Kerria, the Japanese Rose

Written by Susan Broderick for Dabah Landscape Designs

When first I saw Kerria japonica 'Pleniflora' it was love at first sight.  The leaves reminded me of boysenberries – which I love – and the flowers were simply gorgeous.  There was a profusion of miniature yellow “roses” with the slightest hint of orange covering this shrub.

Of course I purchased one and brought it home to plant in that empty corner of the front yard.  It grew to drape over the stone wall and kept my yard decorated for many years.

Kerria does well in full or partial shade and tolerates full sun but the sun will bleach out the color of the flowers.  It likes well-drained, average soil in an area with average rainfall (20+”) for optimal growth.  Kerria is hardy in zones 4-9.

The bright green stems bring some cheer in winter months and the flowers arrive in mid-spring and it may rebloom during the summer.  If you need to prune it, the time to do that is after the flowers are done.  Kerria will grow to be 6-8’ tall and wide but you can tame it for a smaller area.  In fact, an occasional pruning is about the only thing this plant needs to remain healthy.  It can do well without fertilizer and both insects and deer pass it by.

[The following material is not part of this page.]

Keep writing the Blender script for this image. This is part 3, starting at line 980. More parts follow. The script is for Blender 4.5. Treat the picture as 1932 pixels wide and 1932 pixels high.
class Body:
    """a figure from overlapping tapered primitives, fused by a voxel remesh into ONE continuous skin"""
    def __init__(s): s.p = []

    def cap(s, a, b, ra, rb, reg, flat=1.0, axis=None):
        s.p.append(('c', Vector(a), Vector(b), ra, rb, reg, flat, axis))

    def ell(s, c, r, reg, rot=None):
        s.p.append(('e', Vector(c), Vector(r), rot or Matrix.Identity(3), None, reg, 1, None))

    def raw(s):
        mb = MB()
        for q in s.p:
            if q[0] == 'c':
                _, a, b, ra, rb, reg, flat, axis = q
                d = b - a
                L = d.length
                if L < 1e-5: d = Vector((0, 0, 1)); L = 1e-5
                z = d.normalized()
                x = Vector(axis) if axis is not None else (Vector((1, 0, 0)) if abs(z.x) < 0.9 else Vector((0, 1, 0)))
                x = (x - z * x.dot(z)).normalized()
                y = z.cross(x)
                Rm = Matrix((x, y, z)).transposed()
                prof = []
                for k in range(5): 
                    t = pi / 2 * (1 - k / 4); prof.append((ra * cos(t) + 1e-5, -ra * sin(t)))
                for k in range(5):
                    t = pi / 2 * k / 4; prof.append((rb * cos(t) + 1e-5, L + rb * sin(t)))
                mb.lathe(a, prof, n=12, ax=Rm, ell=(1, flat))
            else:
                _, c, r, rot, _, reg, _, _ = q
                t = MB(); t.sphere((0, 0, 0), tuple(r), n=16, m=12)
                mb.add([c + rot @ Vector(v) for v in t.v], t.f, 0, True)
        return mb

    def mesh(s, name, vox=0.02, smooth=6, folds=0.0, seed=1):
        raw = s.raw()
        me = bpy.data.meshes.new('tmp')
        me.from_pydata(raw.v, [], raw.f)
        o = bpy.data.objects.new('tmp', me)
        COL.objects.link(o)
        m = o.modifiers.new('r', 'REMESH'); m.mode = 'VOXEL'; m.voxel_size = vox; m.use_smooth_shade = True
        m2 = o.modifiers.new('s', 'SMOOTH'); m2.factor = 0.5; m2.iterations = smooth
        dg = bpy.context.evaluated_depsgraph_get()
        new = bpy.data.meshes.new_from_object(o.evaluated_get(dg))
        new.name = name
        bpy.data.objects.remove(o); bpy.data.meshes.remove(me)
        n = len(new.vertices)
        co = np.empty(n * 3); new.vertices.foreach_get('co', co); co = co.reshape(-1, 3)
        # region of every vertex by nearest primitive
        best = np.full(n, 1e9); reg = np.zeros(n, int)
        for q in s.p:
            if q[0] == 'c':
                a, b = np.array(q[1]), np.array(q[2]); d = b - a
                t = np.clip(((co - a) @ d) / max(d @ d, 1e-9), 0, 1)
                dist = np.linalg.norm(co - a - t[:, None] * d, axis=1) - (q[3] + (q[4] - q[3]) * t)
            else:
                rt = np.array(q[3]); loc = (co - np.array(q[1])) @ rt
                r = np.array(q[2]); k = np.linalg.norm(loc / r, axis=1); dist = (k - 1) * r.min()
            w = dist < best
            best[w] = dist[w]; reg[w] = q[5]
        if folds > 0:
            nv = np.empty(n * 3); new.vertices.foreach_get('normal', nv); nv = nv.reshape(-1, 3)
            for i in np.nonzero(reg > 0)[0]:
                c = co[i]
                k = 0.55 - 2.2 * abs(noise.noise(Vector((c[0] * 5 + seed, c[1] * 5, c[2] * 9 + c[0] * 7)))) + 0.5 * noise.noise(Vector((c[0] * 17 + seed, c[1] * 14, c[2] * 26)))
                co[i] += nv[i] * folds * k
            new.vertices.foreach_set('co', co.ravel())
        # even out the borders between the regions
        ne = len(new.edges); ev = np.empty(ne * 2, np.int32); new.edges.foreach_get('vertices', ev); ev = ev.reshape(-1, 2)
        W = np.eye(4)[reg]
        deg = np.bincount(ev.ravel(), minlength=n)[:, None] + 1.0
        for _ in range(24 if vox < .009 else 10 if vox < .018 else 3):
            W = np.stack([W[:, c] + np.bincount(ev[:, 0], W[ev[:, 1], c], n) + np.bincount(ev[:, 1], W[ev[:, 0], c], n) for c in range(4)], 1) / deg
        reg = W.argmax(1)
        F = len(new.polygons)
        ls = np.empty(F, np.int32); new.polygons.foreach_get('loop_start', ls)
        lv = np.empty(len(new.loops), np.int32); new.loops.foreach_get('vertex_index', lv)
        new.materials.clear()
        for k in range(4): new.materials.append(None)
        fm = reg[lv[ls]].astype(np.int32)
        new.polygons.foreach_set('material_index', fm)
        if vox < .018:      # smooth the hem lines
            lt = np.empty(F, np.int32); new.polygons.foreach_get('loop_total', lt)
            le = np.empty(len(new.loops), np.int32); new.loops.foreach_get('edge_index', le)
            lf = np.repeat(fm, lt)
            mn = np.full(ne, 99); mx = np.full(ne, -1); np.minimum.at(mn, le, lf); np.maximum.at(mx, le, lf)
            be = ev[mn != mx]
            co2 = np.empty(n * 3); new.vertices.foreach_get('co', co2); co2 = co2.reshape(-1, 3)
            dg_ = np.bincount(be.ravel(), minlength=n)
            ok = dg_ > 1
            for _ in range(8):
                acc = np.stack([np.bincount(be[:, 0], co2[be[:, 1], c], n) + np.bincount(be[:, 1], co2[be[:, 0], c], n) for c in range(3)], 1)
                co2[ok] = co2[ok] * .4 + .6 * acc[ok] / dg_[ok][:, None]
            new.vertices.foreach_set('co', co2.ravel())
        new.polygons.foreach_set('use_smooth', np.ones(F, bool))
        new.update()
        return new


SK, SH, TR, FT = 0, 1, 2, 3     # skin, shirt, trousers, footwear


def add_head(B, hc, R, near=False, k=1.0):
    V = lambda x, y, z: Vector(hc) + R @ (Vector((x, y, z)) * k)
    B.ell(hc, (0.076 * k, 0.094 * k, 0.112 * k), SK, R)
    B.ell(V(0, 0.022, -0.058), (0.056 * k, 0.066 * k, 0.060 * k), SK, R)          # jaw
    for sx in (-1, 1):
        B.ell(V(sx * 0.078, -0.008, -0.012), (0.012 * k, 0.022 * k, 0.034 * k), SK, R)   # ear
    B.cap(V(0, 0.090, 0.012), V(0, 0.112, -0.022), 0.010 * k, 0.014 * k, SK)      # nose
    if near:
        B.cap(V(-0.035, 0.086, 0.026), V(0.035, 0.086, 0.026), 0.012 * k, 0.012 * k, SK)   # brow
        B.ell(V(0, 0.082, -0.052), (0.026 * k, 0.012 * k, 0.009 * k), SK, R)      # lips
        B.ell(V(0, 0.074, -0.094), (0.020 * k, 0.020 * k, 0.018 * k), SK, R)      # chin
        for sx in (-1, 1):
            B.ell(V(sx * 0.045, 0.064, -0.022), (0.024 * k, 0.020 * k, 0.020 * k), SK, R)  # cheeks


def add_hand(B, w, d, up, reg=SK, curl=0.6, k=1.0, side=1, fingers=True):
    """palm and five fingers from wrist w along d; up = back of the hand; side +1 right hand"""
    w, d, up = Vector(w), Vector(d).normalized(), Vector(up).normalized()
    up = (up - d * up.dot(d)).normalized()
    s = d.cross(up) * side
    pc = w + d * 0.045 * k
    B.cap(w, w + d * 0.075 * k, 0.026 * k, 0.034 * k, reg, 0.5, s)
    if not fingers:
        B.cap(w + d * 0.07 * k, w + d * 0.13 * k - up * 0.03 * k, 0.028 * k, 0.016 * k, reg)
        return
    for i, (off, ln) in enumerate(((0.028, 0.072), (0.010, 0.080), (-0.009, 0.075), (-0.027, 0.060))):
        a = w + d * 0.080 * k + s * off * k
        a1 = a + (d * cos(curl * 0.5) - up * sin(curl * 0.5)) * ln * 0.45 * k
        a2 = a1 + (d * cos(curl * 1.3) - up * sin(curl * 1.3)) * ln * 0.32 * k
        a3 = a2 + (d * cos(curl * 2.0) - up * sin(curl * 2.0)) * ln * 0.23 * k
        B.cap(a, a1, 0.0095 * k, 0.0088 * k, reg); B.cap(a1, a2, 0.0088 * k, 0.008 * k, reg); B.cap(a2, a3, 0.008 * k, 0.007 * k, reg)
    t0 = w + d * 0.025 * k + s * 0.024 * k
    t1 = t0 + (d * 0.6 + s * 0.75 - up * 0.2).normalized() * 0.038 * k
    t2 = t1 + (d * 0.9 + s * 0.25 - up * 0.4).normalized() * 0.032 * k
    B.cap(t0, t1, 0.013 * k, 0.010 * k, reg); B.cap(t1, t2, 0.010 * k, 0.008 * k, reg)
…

You can grow more of these lovely plants by rooting cuttings, or from the suckers it sends up.  You can also divide it in the fall if it’s not too large to handle.

The growth is reminiscent of forsythia with its long arching branches, but the flowers last longer and in my opinion, are much prettier!

There are other varieties of kerria with single flowers or variegated foliage but this is certainly my favorite.  Be sure to check it out.